Wednesday, April 4th, 2007

As opposed to value stocks, growth stocks are usually what the general public associates with the stock market. These are typically more “exciting”, innovative companies which investors believe will have high earnings growth moving forward. This perception is also usually reflected in the price of the stock. For example, the Russell 1000 growth index has a P/E of approximately 20 and a P/B of about 4. Compare this to the Russell 1000 value index, which has a P/E of about 14 and a P/B of around 2. However, 5 year earnings growth for the growth index is 20% vs. about 17% for the value index.

Growth Investing

Like value stocks, growth investing can also be used to describe an investing “style”. That is, some investors only look for innovative companies which, even though the price is high or above average for the market, still stand to perform well. A classic example of this is Google, which has a P/E of about 47 but is perceived by investors to have good future prospects for growth. However, even growth investors have a problem with paying this much for a stock, or for any stock. You will sometimes hear them described as “GARP” or “Growth At a Reasonable Price” investors. That is, they will pony up for good growth stocks, but won’t pay superflous prices for them. (Even if earnings stand to grow significantly moving forward).

commentValue vs. Growth Pt. 1: Value Stocks

Wednesday, April 4th, 2007

“Value” stocks are typically characterized by low price to earnings or “P/E” ratios (i.e., they are a bargain or inexpensive when compared to the P/E of the overall stock market). For example, American International Group (AIG) is considered a value stock with a P/E of about 13. Compare this to Google’s current P/E of around 47! What does that mean? Essentially, when we talk about the stock market, think of everything from the perspective of what will happen in the future. A P/E of 13 means that, historically, investors are willing to pay 13 dollars for 1 dollar of earnings in the future. The bottom line: the P/E ratio is a gauge of how expensive the stock is when compared to the market or other stocks. Similarly, value stocks are also characterized by a low price to book value ratio (or P/B ratio). Think of book value as simply all of the assets of a corporation minus everything the corporation “owes” (i.e., the company’s liabilities). Whatever is leftover is considered the “book” value of the company. The concept here is the same: value stocks tend to be inexpensive based on the P/B of the market or other stocks.

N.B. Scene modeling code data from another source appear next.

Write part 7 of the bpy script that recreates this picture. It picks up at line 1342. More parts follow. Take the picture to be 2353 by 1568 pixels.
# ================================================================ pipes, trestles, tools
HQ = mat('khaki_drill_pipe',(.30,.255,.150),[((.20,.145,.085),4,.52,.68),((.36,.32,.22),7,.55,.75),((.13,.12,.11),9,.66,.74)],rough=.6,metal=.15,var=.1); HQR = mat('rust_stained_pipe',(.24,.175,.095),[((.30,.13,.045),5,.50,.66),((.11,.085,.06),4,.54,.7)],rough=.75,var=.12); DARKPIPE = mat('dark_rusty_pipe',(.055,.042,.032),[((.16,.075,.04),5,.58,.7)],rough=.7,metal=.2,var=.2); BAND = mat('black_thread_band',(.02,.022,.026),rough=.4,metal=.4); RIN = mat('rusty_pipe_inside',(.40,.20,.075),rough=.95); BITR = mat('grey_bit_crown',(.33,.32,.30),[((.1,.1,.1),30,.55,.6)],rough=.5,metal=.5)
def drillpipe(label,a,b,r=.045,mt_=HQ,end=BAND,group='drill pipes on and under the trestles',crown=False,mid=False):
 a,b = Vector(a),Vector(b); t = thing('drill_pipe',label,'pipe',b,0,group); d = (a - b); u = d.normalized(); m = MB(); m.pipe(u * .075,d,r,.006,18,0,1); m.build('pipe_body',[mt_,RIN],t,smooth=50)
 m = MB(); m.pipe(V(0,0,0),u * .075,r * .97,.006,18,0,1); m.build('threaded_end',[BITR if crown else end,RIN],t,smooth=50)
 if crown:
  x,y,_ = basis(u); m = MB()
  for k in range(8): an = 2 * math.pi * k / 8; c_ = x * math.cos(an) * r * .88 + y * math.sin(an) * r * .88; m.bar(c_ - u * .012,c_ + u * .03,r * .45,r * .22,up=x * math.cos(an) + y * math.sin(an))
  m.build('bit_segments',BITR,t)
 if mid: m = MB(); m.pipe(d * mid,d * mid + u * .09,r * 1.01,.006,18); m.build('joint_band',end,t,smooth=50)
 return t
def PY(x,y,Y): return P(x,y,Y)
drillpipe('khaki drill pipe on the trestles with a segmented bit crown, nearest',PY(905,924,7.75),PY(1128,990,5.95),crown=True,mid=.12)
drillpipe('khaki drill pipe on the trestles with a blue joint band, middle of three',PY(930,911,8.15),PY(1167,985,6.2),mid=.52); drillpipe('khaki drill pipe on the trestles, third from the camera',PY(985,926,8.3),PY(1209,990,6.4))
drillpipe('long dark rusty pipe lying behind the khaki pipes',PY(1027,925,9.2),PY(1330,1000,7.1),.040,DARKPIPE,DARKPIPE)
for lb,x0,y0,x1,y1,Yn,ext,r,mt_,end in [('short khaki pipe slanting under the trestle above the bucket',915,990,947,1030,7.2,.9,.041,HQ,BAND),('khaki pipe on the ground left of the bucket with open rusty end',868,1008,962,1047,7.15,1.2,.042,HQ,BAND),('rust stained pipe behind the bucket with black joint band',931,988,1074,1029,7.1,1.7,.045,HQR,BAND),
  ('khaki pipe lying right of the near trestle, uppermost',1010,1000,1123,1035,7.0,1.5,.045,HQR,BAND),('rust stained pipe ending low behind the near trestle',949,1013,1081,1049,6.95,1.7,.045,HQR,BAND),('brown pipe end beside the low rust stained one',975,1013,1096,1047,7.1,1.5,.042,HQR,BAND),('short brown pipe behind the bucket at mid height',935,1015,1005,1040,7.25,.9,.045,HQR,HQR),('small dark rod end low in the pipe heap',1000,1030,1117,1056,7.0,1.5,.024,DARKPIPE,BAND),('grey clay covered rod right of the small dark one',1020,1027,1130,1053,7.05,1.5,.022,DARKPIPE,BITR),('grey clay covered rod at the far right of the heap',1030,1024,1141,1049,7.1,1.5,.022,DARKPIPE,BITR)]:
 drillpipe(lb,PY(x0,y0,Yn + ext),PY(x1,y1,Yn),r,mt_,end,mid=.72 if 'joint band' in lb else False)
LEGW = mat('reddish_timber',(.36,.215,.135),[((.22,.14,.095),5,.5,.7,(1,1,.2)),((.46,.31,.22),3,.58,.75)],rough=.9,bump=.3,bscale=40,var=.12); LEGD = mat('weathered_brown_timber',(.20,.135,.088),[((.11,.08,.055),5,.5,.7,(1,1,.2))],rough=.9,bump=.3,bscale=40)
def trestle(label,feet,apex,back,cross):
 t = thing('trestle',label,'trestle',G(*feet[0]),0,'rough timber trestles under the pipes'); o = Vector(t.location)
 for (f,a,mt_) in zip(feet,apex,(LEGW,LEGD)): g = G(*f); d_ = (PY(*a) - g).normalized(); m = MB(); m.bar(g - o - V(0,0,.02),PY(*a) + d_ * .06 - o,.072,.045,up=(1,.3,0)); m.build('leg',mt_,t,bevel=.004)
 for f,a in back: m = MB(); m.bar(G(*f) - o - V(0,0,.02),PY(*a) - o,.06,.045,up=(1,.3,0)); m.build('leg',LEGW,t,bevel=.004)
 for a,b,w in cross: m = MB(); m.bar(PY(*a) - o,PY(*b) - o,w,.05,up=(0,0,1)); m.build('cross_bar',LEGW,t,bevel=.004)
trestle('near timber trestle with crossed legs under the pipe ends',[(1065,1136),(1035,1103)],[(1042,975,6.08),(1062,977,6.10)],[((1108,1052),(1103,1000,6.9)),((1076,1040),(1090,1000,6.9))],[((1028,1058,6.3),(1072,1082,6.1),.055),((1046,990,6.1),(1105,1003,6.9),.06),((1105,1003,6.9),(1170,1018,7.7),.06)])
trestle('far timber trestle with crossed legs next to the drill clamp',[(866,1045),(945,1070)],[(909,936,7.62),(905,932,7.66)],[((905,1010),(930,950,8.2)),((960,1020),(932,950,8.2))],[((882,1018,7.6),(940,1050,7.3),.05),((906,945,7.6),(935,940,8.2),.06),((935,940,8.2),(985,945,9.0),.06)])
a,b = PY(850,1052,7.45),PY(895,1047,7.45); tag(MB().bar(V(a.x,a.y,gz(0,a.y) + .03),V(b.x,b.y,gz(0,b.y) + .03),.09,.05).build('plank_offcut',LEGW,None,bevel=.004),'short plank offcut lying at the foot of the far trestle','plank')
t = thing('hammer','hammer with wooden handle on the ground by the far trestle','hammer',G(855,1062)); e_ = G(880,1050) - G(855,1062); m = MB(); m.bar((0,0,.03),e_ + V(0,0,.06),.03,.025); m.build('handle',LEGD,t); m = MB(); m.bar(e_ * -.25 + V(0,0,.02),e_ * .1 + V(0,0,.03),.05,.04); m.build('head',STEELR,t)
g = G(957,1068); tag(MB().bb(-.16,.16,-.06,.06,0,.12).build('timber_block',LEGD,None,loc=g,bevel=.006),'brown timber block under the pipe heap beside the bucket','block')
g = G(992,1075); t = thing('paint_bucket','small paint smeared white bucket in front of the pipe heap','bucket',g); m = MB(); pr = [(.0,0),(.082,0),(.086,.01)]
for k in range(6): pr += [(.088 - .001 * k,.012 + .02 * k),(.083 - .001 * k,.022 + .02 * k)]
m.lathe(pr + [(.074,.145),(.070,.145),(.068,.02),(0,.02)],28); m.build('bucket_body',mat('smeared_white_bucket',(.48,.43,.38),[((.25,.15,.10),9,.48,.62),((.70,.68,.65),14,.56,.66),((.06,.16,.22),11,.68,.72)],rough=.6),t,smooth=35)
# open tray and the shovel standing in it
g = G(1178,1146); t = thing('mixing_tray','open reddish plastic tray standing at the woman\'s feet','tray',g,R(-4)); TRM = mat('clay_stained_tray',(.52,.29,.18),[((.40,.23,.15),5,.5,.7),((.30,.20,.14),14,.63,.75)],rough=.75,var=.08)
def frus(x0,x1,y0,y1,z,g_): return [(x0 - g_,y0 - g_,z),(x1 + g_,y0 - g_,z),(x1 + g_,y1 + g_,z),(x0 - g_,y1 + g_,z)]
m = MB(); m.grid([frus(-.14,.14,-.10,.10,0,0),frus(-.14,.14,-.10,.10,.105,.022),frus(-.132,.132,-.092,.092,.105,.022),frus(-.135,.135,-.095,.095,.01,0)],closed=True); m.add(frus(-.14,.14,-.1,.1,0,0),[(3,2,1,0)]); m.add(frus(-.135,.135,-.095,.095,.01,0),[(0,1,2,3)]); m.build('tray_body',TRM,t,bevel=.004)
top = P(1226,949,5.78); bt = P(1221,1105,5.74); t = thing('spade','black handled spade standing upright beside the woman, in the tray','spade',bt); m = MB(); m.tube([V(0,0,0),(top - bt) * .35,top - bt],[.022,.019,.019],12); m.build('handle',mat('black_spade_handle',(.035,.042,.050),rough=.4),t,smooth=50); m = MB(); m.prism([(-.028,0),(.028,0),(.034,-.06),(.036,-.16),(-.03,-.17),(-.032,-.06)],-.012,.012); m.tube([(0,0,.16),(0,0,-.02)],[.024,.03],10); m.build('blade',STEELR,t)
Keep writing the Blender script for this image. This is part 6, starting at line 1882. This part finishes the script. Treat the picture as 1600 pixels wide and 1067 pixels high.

Value stocks are generally assumed to be more stable stocks with less “exciting” earnings growth prospects. That is, while the company may be well run and have solid, conservative financials, most investors don’t believe the company will show blockbuster earnings growth moving forward. In addition, they are also usually considered to be less risky investments. However, it is important to maintain a critical eye as this is not always a valid assumption - sometimes a risky company with grim prospects can have a low P/E (i.e., the P/E is low because the market knows the company is going nowhere). Finally, one of the benefits of owning value stocks is that they usually issue a quarterly dividend as a return on investment for shareholders. This is an additional bonus which can help boost long term gains for investors.

The Value Approach

The term value is also used to describe a type of investing style or approach. Individuals who specifically look for “bargain” stocks which trade for a price they believe is below what the stock is actually worth are considered value investors. The most successful investors in history tend to be very good at picking stocks this way. Warren Buffett (you’ve probably heard that name before) is one of the best value investors of all time. The secret to his success (which we all stand to benefit from) is to think of stock investing as investing for the long term in businesses - not as the practice of short term buying and selling, ups and downs, etc. In my opinion, this is truly the only way to be consistently successful in the markets.